Gaining Leverage in Negotiations

By Baselinemag  |  Posted 2006-01-14 Print this article Print

Spend management and analysis software can show where the money's going, and provides the electronic tools to bargain with suppliers.

According to Hutchinson, Owens Corning's buyers then use that analysis when they're negotiating with suppliers. That helps the company figure out where it can consolidate purchases, and push for a better discount if multiple units are buying from the same supplier. Owens Corning has also been able to use the Emptoris tool to run "vendor familying" analysis, which shows where buying is spread among different subsidiaries of the same larger corporation.

"Instead of dealing with individual companies we spend less than a million with," says Hutchinson, "we can take $10 million to the parent company and say, 'What can you do for us?'"

Procurement professionals caution, though, that spend management and analysis software is not a replacement for human intelligence. "A spend analysis tool isn't some sort of crystal ball," says Khalid Baig, senior manager of strategy and planning in Toshiba's U.S. purchasing office. Software can reveal where multiple suppliers are used for the same product or service, he explains, but sometimes there are good reasons spending isn't consolidated with a single supplier. For example, one advertising agency may be especially valued for creating TV spots featuring consumer electronics.

And there are limits to online auctions, which pit suppliers against each other for business in a real-time, electronic forum.

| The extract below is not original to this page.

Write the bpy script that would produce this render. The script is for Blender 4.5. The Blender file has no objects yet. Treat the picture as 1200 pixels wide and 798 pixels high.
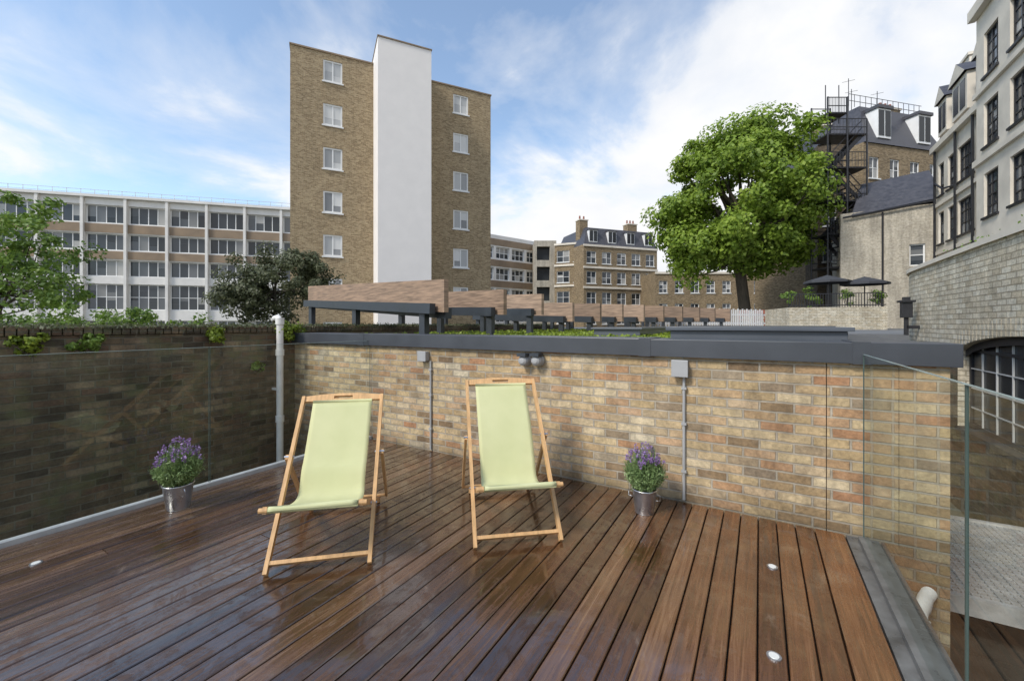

Jon Finseth, director of sourcing and procurement at phone and Internet provider TDS Telecom, says the second time a product category is auctioned, suppliers have already squeezed their margins. "Sometimes the guys who end up winning the auction aren't happy they won," he says. "Then, the service suffers." His advice: Don't use auctions everywhere. Finseth finds they're most effective for generic categories, such as travel services and office supplies.

Seasoned corporate buyers give as much weight—or more—to factors other than price, such as service and quality. "We very rarely take the low price," says R. Gregg Brandyberry, vice president for global systems and operations for GlaxoSmithKline, which uses Emptoris' procurement tools to rate 14,000 suppliers worldwide.

That said, Brandyberry is a true believer in the power of electronic procurement technologies. "This dynamic of suppliers competing really drives a market price," he says. "And in the long run, we think it's going to bring us the very best suppliers, because only the very best will be successful."